OK - here's the whole thing as I have build it.
It works – but please leave comments and recommend improvements.
I have used daughter boards because I have built the gate after the BOM - for the next version I'll come up with a one-board layout.
I could not get a TLE2426 so I used an Opamp as a rail splitter. All it does is produce 1/2Vcc – I guess a simple voltage divider would have also done the trick.
I changed the gate pot to B250K - you could even use a 100K or a C250K. With a 500K – only the range between 2 and 5 o clock is really usable otherwise the gate will cut off everything but hard strumming. I also omitted the 15K (R27) in Wlat's schematic. This way the gate pot is connected directly to ½ VCC and at 5 o clock the gate will let a note ring almost to its natural death. The rest of the pot range is only useful if you have any noisy pedals before the BOM.
The gate picks its trigger signal directly from the input which makes it a very fast opening, but also a very fast closing gate - very effective. I used a 3PDT switch for the Gate switch so I can cut the connection between D of Q7 and the Vol pot, use one pole for switching the gate LED and use the third pole for cutting off the input for the gate circuit. This way, when the gate is off, the signal runs only through the BOM.
Despite the three boards, the boards are pretty compact so everything fits in a size B enclosure. Pay attention to the cuts under some of the resistors and ICs.

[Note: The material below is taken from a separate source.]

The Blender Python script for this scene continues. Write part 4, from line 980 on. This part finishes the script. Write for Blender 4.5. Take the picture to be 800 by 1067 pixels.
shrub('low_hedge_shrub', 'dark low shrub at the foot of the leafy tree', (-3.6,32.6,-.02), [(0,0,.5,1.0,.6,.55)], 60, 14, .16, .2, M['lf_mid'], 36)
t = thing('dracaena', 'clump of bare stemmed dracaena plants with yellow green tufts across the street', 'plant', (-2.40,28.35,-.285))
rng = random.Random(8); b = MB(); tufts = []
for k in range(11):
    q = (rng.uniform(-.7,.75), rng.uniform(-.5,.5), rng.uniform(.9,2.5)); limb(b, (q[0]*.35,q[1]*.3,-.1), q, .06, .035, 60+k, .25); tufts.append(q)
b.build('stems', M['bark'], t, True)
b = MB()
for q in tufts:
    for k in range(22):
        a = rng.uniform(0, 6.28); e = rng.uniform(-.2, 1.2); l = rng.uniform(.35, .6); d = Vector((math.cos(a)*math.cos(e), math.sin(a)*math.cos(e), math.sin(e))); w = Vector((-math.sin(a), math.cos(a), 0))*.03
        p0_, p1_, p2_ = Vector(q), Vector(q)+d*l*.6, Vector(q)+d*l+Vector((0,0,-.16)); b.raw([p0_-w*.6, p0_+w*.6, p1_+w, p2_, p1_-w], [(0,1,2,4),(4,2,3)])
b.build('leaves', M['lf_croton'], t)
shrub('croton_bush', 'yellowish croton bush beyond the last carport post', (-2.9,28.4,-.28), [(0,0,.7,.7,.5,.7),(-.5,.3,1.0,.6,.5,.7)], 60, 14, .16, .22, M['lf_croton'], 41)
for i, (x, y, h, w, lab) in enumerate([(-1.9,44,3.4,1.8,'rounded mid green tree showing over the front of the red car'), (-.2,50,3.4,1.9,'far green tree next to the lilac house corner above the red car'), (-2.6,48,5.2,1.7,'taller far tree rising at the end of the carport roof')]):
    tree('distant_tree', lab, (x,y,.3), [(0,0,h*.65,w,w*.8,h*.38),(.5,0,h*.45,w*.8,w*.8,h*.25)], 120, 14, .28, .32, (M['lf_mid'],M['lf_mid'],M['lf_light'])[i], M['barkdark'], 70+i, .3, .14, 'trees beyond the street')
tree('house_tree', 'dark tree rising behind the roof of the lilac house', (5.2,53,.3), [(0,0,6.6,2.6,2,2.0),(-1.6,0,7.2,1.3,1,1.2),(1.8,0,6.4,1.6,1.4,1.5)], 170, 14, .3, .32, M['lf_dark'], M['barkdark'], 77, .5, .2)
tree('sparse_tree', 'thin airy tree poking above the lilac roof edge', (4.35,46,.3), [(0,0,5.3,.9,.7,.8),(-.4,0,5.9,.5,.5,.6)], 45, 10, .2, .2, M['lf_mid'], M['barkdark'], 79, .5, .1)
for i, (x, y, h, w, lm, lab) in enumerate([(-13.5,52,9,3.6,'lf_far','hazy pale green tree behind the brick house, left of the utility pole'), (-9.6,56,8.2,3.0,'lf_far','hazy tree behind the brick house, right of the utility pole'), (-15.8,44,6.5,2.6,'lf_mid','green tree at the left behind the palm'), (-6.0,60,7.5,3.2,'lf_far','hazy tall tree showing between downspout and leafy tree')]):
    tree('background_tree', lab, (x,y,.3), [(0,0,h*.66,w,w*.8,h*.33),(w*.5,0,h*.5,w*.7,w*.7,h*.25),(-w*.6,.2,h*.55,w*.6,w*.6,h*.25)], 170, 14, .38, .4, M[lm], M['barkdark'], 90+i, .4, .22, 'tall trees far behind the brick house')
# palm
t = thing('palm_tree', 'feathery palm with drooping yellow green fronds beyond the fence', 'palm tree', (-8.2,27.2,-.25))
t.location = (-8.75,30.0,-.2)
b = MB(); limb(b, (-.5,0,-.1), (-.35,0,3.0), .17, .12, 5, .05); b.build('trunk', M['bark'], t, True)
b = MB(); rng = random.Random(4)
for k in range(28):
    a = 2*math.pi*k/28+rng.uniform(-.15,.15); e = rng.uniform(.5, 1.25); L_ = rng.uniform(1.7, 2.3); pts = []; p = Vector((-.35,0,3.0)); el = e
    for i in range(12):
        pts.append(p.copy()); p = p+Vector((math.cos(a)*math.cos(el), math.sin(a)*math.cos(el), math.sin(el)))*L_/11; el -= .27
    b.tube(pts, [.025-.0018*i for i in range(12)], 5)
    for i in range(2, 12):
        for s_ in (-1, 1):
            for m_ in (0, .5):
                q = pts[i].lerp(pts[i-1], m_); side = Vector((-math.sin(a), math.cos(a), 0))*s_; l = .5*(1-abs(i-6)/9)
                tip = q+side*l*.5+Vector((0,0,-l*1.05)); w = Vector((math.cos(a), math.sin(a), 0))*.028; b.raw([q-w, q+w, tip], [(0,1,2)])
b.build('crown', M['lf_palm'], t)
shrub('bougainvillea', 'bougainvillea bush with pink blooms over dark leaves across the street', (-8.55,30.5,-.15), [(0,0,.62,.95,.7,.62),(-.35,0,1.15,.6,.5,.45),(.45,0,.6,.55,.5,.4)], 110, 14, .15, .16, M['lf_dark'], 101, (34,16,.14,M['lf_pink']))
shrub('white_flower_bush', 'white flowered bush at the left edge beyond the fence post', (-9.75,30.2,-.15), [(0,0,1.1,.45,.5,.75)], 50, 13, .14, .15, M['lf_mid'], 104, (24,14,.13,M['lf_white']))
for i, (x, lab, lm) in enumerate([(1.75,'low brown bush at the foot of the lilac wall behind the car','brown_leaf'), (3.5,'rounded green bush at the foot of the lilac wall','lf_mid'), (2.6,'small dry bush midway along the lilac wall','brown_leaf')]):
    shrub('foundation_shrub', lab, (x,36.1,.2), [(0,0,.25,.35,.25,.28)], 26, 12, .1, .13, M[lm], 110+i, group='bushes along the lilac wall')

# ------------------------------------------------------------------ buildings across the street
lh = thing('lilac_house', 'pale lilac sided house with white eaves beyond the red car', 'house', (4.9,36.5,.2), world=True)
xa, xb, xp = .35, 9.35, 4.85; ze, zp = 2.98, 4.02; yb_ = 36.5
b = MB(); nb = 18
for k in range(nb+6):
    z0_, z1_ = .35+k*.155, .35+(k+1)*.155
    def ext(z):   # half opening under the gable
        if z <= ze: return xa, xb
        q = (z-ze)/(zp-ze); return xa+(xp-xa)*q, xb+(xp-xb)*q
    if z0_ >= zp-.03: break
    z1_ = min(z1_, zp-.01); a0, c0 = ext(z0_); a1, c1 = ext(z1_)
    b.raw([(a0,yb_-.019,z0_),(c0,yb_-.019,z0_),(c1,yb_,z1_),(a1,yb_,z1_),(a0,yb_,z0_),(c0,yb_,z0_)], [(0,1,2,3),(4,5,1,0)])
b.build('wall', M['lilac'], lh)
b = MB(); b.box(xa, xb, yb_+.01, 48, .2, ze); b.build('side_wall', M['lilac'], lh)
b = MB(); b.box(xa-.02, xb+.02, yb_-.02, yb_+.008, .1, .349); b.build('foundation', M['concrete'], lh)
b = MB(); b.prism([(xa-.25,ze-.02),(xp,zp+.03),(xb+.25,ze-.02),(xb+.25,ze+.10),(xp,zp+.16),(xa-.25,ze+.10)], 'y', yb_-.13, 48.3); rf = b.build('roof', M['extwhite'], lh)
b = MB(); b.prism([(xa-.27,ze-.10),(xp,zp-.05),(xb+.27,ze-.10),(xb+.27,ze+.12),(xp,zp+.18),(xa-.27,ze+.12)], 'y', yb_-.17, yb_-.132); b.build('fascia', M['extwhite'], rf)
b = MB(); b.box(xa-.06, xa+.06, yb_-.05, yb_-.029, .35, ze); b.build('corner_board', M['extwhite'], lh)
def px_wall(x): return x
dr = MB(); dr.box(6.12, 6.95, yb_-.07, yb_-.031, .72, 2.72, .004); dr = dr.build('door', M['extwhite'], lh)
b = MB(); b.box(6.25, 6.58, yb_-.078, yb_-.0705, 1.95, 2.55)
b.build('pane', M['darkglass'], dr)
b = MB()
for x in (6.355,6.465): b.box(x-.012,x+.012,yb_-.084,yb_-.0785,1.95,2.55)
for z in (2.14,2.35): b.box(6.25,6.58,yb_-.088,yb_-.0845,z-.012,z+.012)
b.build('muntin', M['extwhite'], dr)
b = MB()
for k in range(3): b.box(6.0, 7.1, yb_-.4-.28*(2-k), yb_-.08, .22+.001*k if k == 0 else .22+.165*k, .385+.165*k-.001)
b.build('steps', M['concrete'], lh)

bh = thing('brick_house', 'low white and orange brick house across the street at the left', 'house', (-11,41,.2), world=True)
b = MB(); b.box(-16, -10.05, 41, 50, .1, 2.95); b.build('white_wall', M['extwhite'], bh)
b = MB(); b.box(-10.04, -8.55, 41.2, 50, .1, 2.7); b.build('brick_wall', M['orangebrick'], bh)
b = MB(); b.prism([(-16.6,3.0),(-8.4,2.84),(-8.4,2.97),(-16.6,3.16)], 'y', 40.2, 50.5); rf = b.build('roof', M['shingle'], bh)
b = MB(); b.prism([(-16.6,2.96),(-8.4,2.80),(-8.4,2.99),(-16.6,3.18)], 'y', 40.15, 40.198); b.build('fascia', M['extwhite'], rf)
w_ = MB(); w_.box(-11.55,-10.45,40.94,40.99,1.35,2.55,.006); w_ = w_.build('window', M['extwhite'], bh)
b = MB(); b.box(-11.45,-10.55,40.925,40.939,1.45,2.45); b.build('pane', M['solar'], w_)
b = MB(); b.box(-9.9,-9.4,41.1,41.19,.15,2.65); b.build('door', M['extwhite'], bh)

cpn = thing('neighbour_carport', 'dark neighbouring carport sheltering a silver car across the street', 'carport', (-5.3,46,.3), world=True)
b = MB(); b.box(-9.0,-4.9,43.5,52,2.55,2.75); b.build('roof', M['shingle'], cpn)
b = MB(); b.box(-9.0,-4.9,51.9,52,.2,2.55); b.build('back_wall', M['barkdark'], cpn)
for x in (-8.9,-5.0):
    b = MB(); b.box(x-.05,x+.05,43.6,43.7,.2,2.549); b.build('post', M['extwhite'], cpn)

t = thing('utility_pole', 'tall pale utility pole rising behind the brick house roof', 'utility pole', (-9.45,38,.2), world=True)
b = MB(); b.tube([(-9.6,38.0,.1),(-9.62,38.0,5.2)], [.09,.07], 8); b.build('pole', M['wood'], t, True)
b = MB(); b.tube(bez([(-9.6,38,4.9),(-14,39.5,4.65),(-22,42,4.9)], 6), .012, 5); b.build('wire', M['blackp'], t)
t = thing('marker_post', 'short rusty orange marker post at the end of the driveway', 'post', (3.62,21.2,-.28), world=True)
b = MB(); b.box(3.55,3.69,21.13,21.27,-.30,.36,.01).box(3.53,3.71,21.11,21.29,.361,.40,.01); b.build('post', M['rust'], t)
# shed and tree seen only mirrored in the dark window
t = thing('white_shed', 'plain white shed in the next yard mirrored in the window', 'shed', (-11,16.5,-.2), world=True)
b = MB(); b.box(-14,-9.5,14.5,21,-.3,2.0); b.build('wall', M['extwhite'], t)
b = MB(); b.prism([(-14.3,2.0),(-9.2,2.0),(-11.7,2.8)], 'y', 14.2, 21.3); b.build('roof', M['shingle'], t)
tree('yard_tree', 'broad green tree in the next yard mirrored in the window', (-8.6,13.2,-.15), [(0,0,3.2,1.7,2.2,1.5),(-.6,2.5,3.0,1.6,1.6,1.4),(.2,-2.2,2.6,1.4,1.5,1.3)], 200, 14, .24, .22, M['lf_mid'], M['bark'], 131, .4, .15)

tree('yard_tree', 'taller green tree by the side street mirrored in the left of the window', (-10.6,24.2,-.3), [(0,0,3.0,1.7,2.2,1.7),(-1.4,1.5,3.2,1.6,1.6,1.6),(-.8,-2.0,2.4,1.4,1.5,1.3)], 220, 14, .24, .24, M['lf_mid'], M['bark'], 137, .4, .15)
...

R8 and R9 share a hole (black ring).
I could not find a proper symbol for the VTL in the program so I used an IC symbol – Pins 1 and 2 on the left are the LED Pins and the pins on the right are the Resistor pins.
R38 is now 1M - I have experimented a little and this value seems to keep the gate open the longest.
You can experiment with C19 – it affects the way the gate closes. The lower the values the more stutter you get.
You can replace the R34 trimmer with a 1K - it does not make much difference anyway. Actually I am not sure why there is a trim pot in the schematic.
The orange, red and black track markings on the boards are for orientation purposes only. Black is ground, red is Vcc and orange is Vr (1/2Vcc).
I usually draw these on my board with a felt pen - makes building easier.
I left out the LED and switch wiring - you should be able to figure this out by yourself.
Another question:
Does anyone else experience problems with the Mid control. It seems not to do much at all and it seems to cut the mids when turned fully clockwise.
This is almost a standard Marshall tonestack - only R22 and C8 are different.
I put Pin 3 of the Mid pot against ground and Pin 1 goes to Pin 1 on the Bass pot - this is correct, isn't it?